The perfect match?

Handing over advertising duties to an external agency is fairly commonplace, but it pays to invest time in picking the ideal partner

The perfect match?

There is no doubt that the world of advertising has undergone something of a seismic shift of late. Long gone are the days when the only option available to a business owner was placing a classified in their local rag and hoping for the best. Indeed, technology and consumer behaviours have now evolved to the extent that some of the more established enterprises are struggling to keep up.

One could argue that contemporary start-ups are in a very fortunate position in this regard – far from having to adapt to the reality of the digital age, they have been born into it. And the opportunities they are presented with are endless. Nevertheless, that is by no means to say they have the ability to exploit all that is at their fingertips. When it comes to advertising, they may still lack the creative spark and expertise that is essential if consumers are going to buy into their brand.

However, the volume of external agencies that can successfully showcase your brand can be overwhelming. As a result, selecting the right partner may often prove a lengthy process, because one’s brand – not to mention a sizeable financial commitment – is at stake.

“I think the owner of a small or growing business needs to know that they are going to invest their hard-earned money with the right agency that is going to generate the right results,” says Dan Maudhub, managing director of creative agency Wonderful. “It is not just a case of placing advertising, it is being able to place advertising intelligently, so they need to work with an agency that understands their brand, understands their target audience, and understands how to connect the two together.”

In this sense, relying solely on an agency’s reputation isn’t as safe a bet as it may seem. “It has to be a kind of philosophical fit,” suggests Robin Jaffray, chief strategy officer of creative agency Inferno. “You are looking for a sense of shared ambition, you are looking for an agency that can help the business grow and thereby grow itself at the same time. So it might not be a massive agency in the first instance, but instead one that really understands how you feel and what you want to achieve.”

Simple as that, one may surmise. Yet, before committing to a decision, there are a number of other key questions a small business owner may be inclined to ask. “I think as a small agency, you really need to buy into the people,” says Laura Kennedy, strategy account director at media agency Mindshare. “Making sure you ask to meet the team that will work on your business is really important because you need to feel you can place an element of your business model in somebody else’s hands.” 

Furthermore, a small business owner may want to know where they would expect to sit in an agency’s list of priorities, especially if it has some more established clients on its books. “The question I would ask is ‘if this is the value of my business to you as an agency, where does it fit in terms of your other clients?’” says Jaffray. “‘Am I going to be a small fish in a big pond or the opposite?’ I think that is quite important because as a client, you want to know that you are going to get attention, you are going to get the service, you are going to get the senior people in an agency paying attention to your business and involved where necessary.”
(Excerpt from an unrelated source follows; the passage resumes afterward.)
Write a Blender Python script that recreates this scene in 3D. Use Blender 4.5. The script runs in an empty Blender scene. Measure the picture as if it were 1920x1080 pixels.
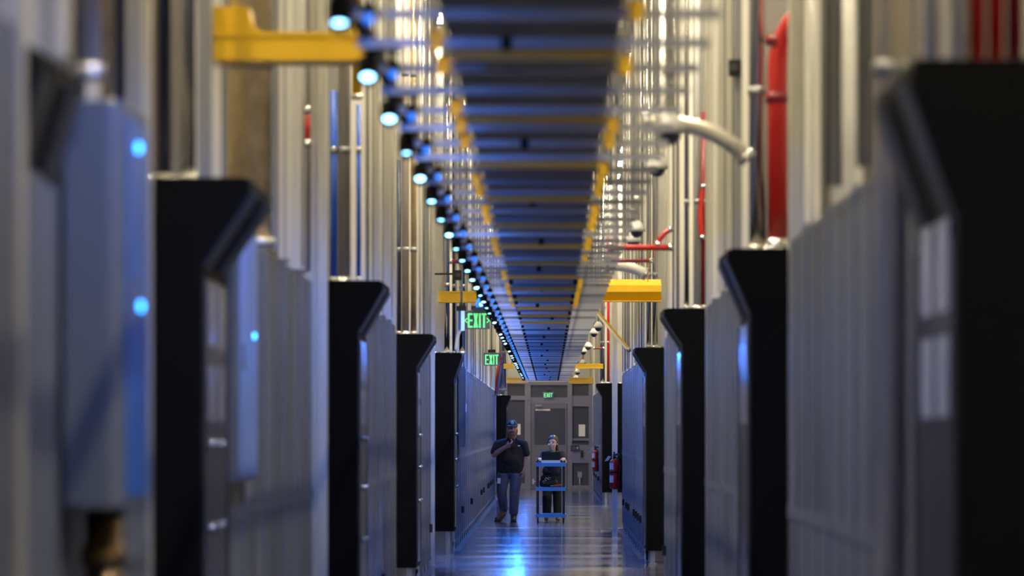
import bpy, bmesh, math, random
from mathutils import Vector, Matrix

sc = bpy.context.scene
COL = sc.collection
F = 8000.0          # focal length in pixels of a 1920 wide frame
EYE = 1.685         # camera height
VX, VY = 1030.0, 805.0

# ------------------------------------------------------------------ camera
cam = bpy.data.cameras.new('camera')
cam.sensor_fit = 'HORIZONTAL'
cam.sensor_width = 36.0
cam.lens = F / 1920 * 36.0
cam.shift_x = (960 - VX) / 1920
cam.shift_y = (VY - 540) / 1920
cam.clip_start = 0.1
cam.clip_end = 400
cam.dof.use_dof = True
cam.dof.focus_distance = 77.0
cam.dof.aperture_fstop = 3.1
camo = bpy.data.objects.new('camera', cam)
COL.objects.link(camo)
camo.location = (0, 0, EYE)
camo.rotation_euler = (math.pi / 2, 0, 0)
sc.camera = camo

# ------------------------------------------------------------------ world, exposure
w = bpy.data.worlds.new('world')
sc.world = w
w.use_nodes = True
w.node_tree.nodes['Background'].inputs[0].default_value = (0.30, 0.38, 0.60, 1)
w.node_tree.nodes['Background'].inputs[1].default_value = 0.05
sc.view_settings.view_transform = 'Standard'
sc.view_settings.look = 'None'
sc.view_settings.exposure = 0.0
sc.view_settings.gamma = 1.0
sc.view_settings.use_curve_mapping = False
sc.cycles.use_denoising = True
sc.cycles.use_light_tree = True
sc.cycles.max_bounces = 6
sc.cycles.diffuse_bounces = 3
sc.cycles.glossy_bounces = 4
sc.cycles.sample_clamp_indirect = 4.0
sc.cycles.caustics_reflective = False
sc.cycles.caustics_refractive = False

BATTEN_STRENGTH = 500.0      # warm ceiling battens
SPOT_POWER = 700.0           # aimed spot of every lamp pair
GLOW_POWER = 42.0            # blue bulb of every lamp pair
BLUE = (0.03, 0.20, 1.0)


# ------------------------------------------------------------------ materials
def mat(name, col, rough=0.5, metal=0.0, var=0.06, scale=6.0, stretch=(1, 1, 1), bump=0.0, spec=0.5, rvar=0.0, emit=None, estr=0.0, coat=0.0, aniso=0.0):
    m = bpy.data.materials.new(name)
    m.use_nodes = True
    nt = m.node_tree
    b = nt.nodes['Principled BSDF']
    tc = nt.nodes.new('ShaderNodeTexCoord')
    mp = nt.nodes.new('ShaderNodeMapping')
    mp.inputs['Scale'].default_value = stretch
    nt.links.new(tc.outputs['Object'], mp.inputs['Vector'])
    n = nt.nodes.new('ShaderNodeTexNoise')
    n.inputs['Scale'].default_value = scale
    n.inputs['Detail'].default_value = 4
    nt.links.new(mp.outputs['Vector'], n.inputs['Vector'])
    r = nt.nodes.new('ShaderNodeValToRGB')
    r.color_ramp.elements[0].position = 0.3
    r.color_ramp.elements[1].position = 0.7
    r.color_ramp.elements[0].color = tuple(max(0, c * (1 - var)) for c in col) + (1,)
    r.color_ramp.elements[1].color = tuple(min(1, c * (1 + var)) for c in col) + (1,)
    nt.links.new(n.outputs['Fac'], r.inputs['Fac'])
    nt.links.new(r.outputs['Color'], b.inputs['Base Color'])
    b.inputs['Metallic'].default_value = metal
    b.inputs['Roughness'].default_value = rough
    b.inputs['Specular IOR Level'].default_value = spec
    b.inputs['Coat Weight'].default_value = coat
    b.inputs['Coat Roughness'].default_value = 0.1
    if rvar:
        mr = nt.nodes.new('ShaderNodeMapRange')
        mr.inputs['To Min'].default_value = max(0.02, rough - rvar)
        mr.inputs['To Max'].default_value = rough + rvar
        nt.links.new(n.outputs['Fac'], mr.inputs['Value'])
        nt.links.new(mr.outputs['Result'], b.inputs['Roughness'])
    if bump:
        bp = nt.nodes.new('ShaderNodeBump')
        bp.inputs['Strength'].default_value = bump
        bp.inputs['Distance'].default_value = 0.01
        nt.links.new(n.outputs['Fac'], bp.inputs['Height'])
        nt.links.new(bp.outputs['Normal'], b.inputs['Normal'])
    if emit:
        b.inputs['Emission Color'].default_value = tuple(emit) + (1,)
        b.inputs['Emission Strength'].default_value = estr
    return m


M = {}
M['alu'] = mat('aluminium_strut', (0.66, 0.63, 0.53), 0.34, 0.75, 0.08, 3, (20, 20, 0.6), rvar=0.06)
M['alu_dark'] = mat('dark_aluminium', (0.30, 0.30, 0.30), 0.38, 0.7, 0.08, 3, (20, 20, 0.6))
M['charcoal'] = mat('charcoal_strut', (0.008, 0.009, 0.011), 0.5, 0.0, 0.1, 5)
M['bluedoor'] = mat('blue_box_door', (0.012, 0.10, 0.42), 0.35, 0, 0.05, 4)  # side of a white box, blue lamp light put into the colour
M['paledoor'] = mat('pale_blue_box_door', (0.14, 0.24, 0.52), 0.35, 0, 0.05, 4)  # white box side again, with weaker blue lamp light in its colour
M['led'] = mat('indicator_blue', (0.05, 0.3, 0.9), 0.3, emit=(0.03, 0.32, 1.0), estr=9.0)  # small glowing blue dots on the box doors
M['alu_low'] = mat('grey_frame', (0.17, 0.19, 0.235), 0.50, 0.6, 0.08, 3, (20, 20, 0.6))  # strut metal darkened and blued: dim blue light of the lower aisle painted in
M['alu_cream'] = mat('cream_strut', (0.86, 0.83, 0.73), 0.4, 0.2, 0.06, 3, (20, 20, 0.5))
M['sheet_a'] = mat('grey_sheet', (0.55, 0.54, 0.50), 0.18, 0.65, 0.10, 2, (1, 14, 0.3), rvar=0.08)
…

Moreover, it pays to get a flavour of an agency’s overall attitude towards start-ups, if only to ensure you are both on the same page. “A business owner will need to understand the agency’s motivation for talking to a small or start-up business,” Jaffray continues. “On the other hand, an agency needs to feel comfortable that it is the right sort of client to be working with, because it may present a risk, particularly for a bigger agency.”

And even if it has been established that an agency is fully committed to early-stage enterprises, analysing the types of small businesses they have worked with can also prove fruitful. “I think having a look at new business wins is important,” explains Kennedy. “Has that agency won much new business this year? If they have, what are the sorts of businesses that they have gone after? If your small business is digital-based, are there other clients that are solely based online, or do they go after big bricks and mortar clients? That is quite an interesting way of deducing whether you fit nicely.”

Of course, aside from just asking the right questions, the onus is on a business owner to demonstrate that their enterprise has all the attributes an agency is looking for. “What we don’t want are clients who aren’t willing to be challenged and just want us to be transactional,” explains Kennedy. “We would want smaller business clients to allow us to help them consider areas that they might not have before, and then achieve that together.”

That ‘togetherness’ factor certainly shouldn’t be understated – in fact, it is the very basis of the relationship between client and agency once a deal has been struck. “What the client has got to do is work in partnership with the agency to make sure they are giving them the right information, the right analysis, the right data,” says Maudhub.

There is a caveat, though. When all is said and done, a small business owner mustn’t lose sight of the reasons it took on an agency’s services in the first place. “I think the client still needs to be part of the process but they also need to respect that the ad agency are experts in what they do,” he says. A failure to accept this reality could mean your brand never receives the treatment it deserves.